Taking charge of the Red Cross

Randy Hutson is the new man at the helm of the American Red Cross Serving King & Kitsap Counties.

Hutson steps up as local chapter’s newest CEO.

Randy Hutson is the new man at the helm of the American Red Cross Serving King & Kitsap Counties.

Hutson, who calls Sammamish home, became the chief executive officer of the organization Sept. 1, but he’s not entirely new to the American Red Cross.

He previously served as the Red Cross’ chief operating officer and chief financial officer.

“I am honored to lead our local chapter. The Red Cross is an amazing organization that really makes a difference in people’s lives,” he said. “I look forward to working with our volunteers, staff and community partners in making the Greater Seattle area one of the most prepared communities in the country.”

We recently chatted with Hutson about his Red Cross roots, previous employment and goals for the organization.

Question: How did you first get involved with Red Cross?

Answer: Well, the roots of that go back quite a few years. I was in college in the 1970s and there was an earthquake in Nicaragua and one of my college chums actually went down there and helped out. That always stuck with me, that he was so selfless to go down there and do that. Then I entered the for-profit world and then I became the chief financial officer (for the local Red Cross) in 2002, so then over the years I grew into the chief operating officer position and now chief executive officer.

Q: What did you do before becoming involved with the Red Cross?

A: Immediately before coming here I was with Microsoft. Locally, I was with Spacelabs Healthcare and I did some work in the Silicon Valley before that. I’ve been here nearly 20 years. I moved here in 1991.

Q: Have you gotten the hang of your new role?

A: Well, it’s really busy. Honestly, there’s not a lot to learn because I’ve been here seven years. The transition hasn’t been so challenging.

I’d say some things that have gotten our attention now is the Green River situation if the Howard Hanson Dam fails. We’re expecting things will be a bigger-than-normal flood event, so we’re trying to prepare residents for that. That’s taken up a big percentage of my time, then there’s the H1N1 situation.

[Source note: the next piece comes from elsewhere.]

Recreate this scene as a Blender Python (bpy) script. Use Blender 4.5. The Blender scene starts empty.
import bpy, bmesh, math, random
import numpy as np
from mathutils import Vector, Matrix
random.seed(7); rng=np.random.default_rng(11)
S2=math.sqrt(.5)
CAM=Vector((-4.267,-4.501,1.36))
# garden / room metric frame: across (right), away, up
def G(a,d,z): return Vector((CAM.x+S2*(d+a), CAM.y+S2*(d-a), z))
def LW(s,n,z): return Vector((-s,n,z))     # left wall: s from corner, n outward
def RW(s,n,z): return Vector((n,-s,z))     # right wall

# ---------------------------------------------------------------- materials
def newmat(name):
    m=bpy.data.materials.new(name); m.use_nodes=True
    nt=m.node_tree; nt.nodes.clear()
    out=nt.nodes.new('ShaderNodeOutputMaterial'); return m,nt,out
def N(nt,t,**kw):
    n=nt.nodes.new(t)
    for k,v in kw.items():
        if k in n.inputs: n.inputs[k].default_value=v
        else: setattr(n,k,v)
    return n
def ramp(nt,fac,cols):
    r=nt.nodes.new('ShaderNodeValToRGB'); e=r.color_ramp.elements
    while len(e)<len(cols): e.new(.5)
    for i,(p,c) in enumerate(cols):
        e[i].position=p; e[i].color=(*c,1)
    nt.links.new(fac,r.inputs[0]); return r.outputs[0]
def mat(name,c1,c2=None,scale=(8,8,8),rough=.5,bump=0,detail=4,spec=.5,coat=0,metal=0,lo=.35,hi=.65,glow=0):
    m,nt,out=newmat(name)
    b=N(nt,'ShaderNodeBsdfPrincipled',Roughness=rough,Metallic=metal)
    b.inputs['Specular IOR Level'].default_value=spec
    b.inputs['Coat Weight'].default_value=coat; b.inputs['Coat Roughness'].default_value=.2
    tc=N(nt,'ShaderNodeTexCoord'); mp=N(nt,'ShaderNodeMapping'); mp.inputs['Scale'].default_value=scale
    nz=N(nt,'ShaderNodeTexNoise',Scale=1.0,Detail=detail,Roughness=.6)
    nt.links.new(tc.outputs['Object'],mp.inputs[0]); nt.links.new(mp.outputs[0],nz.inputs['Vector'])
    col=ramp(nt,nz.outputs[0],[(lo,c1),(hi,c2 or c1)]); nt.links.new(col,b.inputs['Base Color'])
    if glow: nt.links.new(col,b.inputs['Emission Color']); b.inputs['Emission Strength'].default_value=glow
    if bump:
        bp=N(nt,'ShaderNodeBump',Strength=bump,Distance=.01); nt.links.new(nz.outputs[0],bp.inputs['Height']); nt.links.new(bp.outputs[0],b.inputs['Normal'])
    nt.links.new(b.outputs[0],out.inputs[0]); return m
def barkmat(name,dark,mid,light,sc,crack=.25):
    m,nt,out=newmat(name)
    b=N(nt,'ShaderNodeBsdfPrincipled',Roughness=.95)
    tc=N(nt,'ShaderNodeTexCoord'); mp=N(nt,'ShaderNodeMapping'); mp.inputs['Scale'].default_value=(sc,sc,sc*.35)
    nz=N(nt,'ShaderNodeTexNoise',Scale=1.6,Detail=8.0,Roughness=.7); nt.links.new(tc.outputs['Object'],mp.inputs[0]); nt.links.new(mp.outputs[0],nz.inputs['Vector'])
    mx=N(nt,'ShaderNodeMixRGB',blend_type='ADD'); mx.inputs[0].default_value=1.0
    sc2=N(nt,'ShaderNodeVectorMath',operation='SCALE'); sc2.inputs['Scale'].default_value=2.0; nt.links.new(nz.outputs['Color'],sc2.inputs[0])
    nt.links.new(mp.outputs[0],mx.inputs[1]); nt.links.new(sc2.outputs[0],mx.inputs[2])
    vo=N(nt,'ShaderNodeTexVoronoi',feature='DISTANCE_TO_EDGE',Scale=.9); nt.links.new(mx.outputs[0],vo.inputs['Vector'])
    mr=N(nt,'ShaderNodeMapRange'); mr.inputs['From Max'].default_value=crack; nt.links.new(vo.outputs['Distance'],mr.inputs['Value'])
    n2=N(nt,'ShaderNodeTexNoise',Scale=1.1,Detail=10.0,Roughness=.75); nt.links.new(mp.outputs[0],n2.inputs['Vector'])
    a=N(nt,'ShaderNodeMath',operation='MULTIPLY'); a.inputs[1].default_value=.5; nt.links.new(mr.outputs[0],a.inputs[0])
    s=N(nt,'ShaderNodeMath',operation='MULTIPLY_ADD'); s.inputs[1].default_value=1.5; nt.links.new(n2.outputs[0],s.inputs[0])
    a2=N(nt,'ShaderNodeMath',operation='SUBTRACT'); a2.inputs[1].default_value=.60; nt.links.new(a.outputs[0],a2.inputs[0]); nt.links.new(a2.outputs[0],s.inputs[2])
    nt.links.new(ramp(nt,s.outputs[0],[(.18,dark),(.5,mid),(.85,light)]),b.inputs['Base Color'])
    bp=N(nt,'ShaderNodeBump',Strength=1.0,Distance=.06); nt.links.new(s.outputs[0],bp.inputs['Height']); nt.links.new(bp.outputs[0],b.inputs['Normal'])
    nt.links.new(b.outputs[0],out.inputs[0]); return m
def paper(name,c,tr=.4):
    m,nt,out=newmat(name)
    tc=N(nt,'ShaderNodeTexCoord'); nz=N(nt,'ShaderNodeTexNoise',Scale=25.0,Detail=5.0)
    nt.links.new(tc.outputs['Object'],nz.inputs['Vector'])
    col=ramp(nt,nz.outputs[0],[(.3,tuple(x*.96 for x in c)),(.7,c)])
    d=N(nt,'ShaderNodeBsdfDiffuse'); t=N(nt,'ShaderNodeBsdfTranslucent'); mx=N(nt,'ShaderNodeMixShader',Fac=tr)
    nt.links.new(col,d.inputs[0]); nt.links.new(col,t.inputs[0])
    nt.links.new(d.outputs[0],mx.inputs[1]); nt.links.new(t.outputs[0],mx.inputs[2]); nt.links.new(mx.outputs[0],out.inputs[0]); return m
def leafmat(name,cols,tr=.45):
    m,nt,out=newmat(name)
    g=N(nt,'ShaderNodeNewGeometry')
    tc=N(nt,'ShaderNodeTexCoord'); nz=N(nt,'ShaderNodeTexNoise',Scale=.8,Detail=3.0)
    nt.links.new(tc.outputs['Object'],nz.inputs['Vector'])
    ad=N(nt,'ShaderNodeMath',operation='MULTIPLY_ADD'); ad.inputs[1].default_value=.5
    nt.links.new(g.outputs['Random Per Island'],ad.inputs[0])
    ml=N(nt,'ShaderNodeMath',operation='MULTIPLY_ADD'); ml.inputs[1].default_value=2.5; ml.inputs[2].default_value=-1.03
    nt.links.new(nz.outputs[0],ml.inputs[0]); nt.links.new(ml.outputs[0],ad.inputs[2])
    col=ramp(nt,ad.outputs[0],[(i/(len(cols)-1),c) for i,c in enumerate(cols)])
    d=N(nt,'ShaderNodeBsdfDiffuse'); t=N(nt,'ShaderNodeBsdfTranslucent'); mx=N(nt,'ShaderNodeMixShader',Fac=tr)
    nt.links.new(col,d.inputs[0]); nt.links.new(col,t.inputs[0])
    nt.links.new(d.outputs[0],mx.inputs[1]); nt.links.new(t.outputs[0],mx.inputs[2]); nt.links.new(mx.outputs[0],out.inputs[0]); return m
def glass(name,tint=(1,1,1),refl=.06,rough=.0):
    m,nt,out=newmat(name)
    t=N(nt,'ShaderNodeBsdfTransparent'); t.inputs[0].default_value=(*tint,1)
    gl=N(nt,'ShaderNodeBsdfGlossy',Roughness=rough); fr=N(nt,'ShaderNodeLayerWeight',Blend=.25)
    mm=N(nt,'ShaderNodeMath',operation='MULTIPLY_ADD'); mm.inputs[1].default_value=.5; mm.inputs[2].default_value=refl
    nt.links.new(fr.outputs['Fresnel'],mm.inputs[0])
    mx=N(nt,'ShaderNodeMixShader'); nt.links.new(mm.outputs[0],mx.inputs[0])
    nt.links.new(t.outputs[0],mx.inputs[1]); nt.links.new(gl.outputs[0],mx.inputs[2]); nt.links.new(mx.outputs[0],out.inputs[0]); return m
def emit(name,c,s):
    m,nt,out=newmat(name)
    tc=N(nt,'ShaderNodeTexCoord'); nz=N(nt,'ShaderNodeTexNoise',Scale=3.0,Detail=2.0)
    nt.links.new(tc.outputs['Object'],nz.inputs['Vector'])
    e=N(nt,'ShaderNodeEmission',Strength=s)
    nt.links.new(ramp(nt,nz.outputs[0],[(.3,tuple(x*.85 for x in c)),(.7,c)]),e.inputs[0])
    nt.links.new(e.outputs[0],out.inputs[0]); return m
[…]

Those are the two sort of extraordinary things we’ve been dealing with the past two months, but that’s what we do.

Q: What do you like the most about working with the American Red Cross?

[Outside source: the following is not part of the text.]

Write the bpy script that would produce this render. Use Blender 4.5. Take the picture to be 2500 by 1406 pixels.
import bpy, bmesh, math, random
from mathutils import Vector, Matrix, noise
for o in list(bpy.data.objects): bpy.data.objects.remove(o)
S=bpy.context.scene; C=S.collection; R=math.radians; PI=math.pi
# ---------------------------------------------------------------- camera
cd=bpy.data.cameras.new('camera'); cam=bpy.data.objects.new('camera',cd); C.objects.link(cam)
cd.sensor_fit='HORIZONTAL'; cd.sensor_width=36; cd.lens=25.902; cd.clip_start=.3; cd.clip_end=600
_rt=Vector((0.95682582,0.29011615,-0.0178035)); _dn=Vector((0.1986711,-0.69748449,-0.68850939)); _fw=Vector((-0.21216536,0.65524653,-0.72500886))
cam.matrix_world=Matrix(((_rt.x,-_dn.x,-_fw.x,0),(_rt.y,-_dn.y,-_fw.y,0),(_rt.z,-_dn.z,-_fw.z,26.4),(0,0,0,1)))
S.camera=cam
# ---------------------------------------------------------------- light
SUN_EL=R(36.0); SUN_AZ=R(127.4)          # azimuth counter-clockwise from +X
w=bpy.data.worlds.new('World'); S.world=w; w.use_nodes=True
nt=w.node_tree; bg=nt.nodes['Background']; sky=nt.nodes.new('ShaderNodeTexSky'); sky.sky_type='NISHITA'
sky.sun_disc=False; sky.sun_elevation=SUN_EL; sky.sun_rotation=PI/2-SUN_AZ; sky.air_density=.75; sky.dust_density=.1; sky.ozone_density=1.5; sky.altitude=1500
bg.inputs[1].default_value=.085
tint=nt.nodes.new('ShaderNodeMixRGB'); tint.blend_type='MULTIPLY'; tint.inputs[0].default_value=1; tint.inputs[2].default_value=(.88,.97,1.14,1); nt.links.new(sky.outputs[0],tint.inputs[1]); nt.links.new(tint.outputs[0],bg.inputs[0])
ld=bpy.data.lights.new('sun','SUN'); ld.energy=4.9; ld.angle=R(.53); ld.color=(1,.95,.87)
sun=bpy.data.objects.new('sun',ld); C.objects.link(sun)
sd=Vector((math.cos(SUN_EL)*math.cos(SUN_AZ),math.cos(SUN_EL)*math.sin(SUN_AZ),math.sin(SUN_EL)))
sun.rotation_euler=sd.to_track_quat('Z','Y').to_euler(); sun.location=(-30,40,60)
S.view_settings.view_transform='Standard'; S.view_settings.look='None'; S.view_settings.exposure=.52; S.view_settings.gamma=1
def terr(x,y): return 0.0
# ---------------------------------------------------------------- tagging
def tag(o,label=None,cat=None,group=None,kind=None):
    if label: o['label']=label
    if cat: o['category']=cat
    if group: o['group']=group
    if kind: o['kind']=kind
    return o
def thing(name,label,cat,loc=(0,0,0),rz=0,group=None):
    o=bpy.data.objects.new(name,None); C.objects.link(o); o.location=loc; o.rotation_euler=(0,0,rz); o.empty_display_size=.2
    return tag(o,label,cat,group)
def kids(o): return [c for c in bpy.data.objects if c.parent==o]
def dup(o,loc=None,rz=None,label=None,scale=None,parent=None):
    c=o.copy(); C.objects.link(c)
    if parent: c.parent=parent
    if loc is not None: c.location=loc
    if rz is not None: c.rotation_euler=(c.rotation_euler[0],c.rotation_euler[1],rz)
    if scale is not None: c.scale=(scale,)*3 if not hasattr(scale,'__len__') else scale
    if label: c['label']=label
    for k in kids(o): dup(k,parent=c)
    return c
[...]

A: After having been with some of the people that are affected by disasters and seeing up close and personal what we do affects people — it’s pretty heartening. It’s different being a profit-driven company from a mission-driven company. It’s a way to give back a little bit and make a little bit of a difference.

Q: What are your duties as CEO?

A: Well, first I’d say is to help set the strategies and direction. We have a mission certainly and we do things a little bit differently in each community. I also help do things as efficiently and effectively as possible. Fundraising — that’s an important part of it. I work with boards and organizations and we rely on nonprofits and other government partners. I try to help cultivate some of those relationships.

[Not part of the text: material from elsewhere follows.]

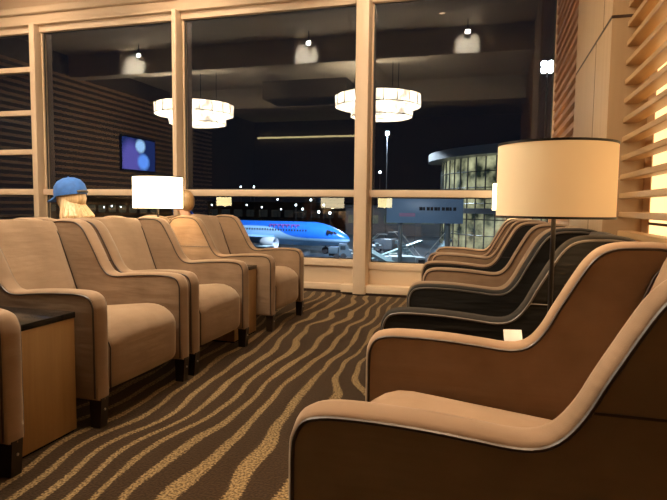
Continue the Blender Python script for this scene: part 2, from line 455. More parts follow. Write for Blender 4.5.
# ------------------------------------------------------------------ room shell
YW = 6.9; XRW = .86; XLW = -9.0; YB = -6.5; ZC = 4.3
struct('floor', MB().box(XLW - .1, XRW + .3, YB - .1, YW + .15, -.12, 0), CARPET)
struct('ceiling', MB().box(XLW - .1, XRW + .3, YB - .1, YW + .15, ZC, ZC + .12), CEIL)
struct('wall_back', MB().box(XLW, XRW, YB - .12, YB, 0, ZC), WALLD)
struct('wall_left', MB().box(XLW - .12, XLW, YB, YW + .1, 0, ZC), WALLD)
struct('wall_right', MB().box(XRW + .10, XRW + .22, YB, YW + .1, 0, ZC), PANEL)
# window wall: low wall under the glass, header with mouldings
m = MB(); m.box(XLW, -1.64, YW - .02, YW + .13, 0, .345); m.box(-1.64, XRW + .1, YW - .05, YW + .13, 0, .315)
struct('wall_front', m, FRAME2)
m = MB(); m.box(XLW, XRW + .1, YW - .06, YW + .13, 3.66, ZC); struct('wall_front_header', m, HDR)
m = MB(); m.box(XLW, XRW + .1, YW - .13, YW - .04, 3.655, 3.69, .006); m.box(XLW, XRW + .1, YW - .17, YW - .04, 3.80, 3.895, .02, 3); m.box(XLW, XRW + .1, YW - .11, YW - .04, 3.69, 3.81, .012)
struct('trim_1', m, FRAME2)
m = MB(); m.box(XLW, -1.80, YW - .07, YW + .0, .035, .115, .004); m.box(-1.795, XRW - .25, YW - .20, YW - .02, .035, .125, .004); struct('baseboard_front', m, FRAME)
m = MB(); m.box(XLW, -1.82, YW - .05, YW, 0, .036); m.box(-1.78, XRW - .27, YW - .17, YW, 0, .036); struct('trim_2', m, GROOVE)
def window(n, x0, x1, zrails, big=False):
    w = thing('window_%d' % n, None, None, (0, 0, 0), kind='structure')
    m = MB(); zs, zt = .43, 3.565
    if n == 4: zs = .405
    m.box(x0, x1, YW - .06, YW + .05, zs - .09, zs, .004); m.box(x0, x1, YW - .06, YW + .05, zt, zt + .10, .004)
    m.box(x1 - .02, x1, YW - .02, YW + .05, zs, zt)
    m.box(x0, x0 + .02, YW - .02, YW + .05, zs, zt)
    for z0, z1 in zrails: m.box(x0, x1, YW - .07, YW + .05, z0, z1, .006)
    m.build('window_frame', FRAME, w)
    zz = [zs] + [v for r in sorted(zrails) for v in r] + [zt]
    g = MB()
    gk = MB()
    for a, b in zip(zz[0::2], zz[1::2]):
        g.box(x0 + .015, x1 - .015, YW + .012, YW + .022, a - .003, b + .003)
        for q in ((x0 + .02, x0 + .032, a, b), (x1 - .032, x1 - .02, a, b), (x0 + .02, x1 - .02, a, a + .012), (x0 + .02, x1 - .02, b - .012, b)):
            gk.box(q[0], q[1], YW + .0, YW + .011, q[2], q[3])
    g.build('pane', GLASS, w, smooth=False); gk.build('gasket', GASKET, w, smooth=False)
    return w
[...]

Q: How often do you come over to the Bremerton office?

A: I attend meetings in Bremerton every month, but I try to get over there more often. We like to say we’re not separated by a body of water, but connected by a body of water. I’ll actually be in Bremerton Saturday for a volunteer recognition event.

Q: Have you set any goals for yourself as CEO? Are there things you’d like to accomplish?

A: Helping us as a local chapter be more prominent and visible in the community. Too many people in our communities don’t think there’s offices in our communities.

In the current environment we’re in, fundraising is a high priority and we have to do our best with that.

Q: Would you like to see more Red Cross volunteers?

A: We’re made up of primarily volunteers who are our friends and neighbors. In the last fiscal year, our volunteers logged many hours — the equivalent of 87 full-time employees. We have about 1,500 volunteers and we only have 56 employees, so the volunteers are more than double the hours of our paid staff. We’re a little bit like the fire department in the sense that we got to have people up and ready to go.

We have a big need currently with this Green River flood potential. We expect that we’ll have to shelter a large number of people and we always need trained shelter operators.

We’re always turning over volunteers, so we’re always bringing in new people to replace the ones who move on. We like to give them a meaningful experience in their lives.